Tell me a story
Kane shares intimate songs
North Carolina singer/songwriter/guitarist Christine Kane is a great storyteller, one who can move her audience to laugh, love and feel deep compassion, both during a song and between songs, as I discovered at her recent, sparsely attended Moxie’s show. The emotional response was shared by at least one more appreciative local fan—a woman named Sirena—who posted a message on Kane’s Web site: “Thank you for coming to Chico. … You are a great storyteller…”
I was moved to tears twice that night, once during the song, “I’m With You,” which Kane told us she wrote for her brother.
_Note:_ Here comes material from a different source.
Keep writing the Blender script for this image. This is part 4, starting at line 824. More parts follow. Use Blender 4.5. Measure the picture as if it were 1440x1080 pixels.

With her very pretty voice, with an occasional plaintive catch to it, she delivered this heartfelt song: “When all the awful of your past/ Brings you to this place at last…/ I can’t make this world be kind/ But you can put your hand in mine…” The song is off her latest CD, Right Outta Nowhere, and its beautiful sentiment is even more moving given that it was written for her brother and not a lover, as I had previously imagined.
Kane’s largely self-taught guitar style is a very effective complement to her fine singing and songs. Her finger picking on “The Good You Do” kept a pleasant, steady pulse going, and her strum on “Right Outta Nowhere” was strong and confidence inspiring. Kane popped on finger and thumb picks for the lovely “Overjoyed,” inspired by a Dalai Lama statement about happiness being a choice one makes every day.
It’s no wonder that Rosanne Cash says that Kane’s "voice and … eye on the world are a real inspiration and joy to me." Too bad more people didn’t get to experience it first-hand.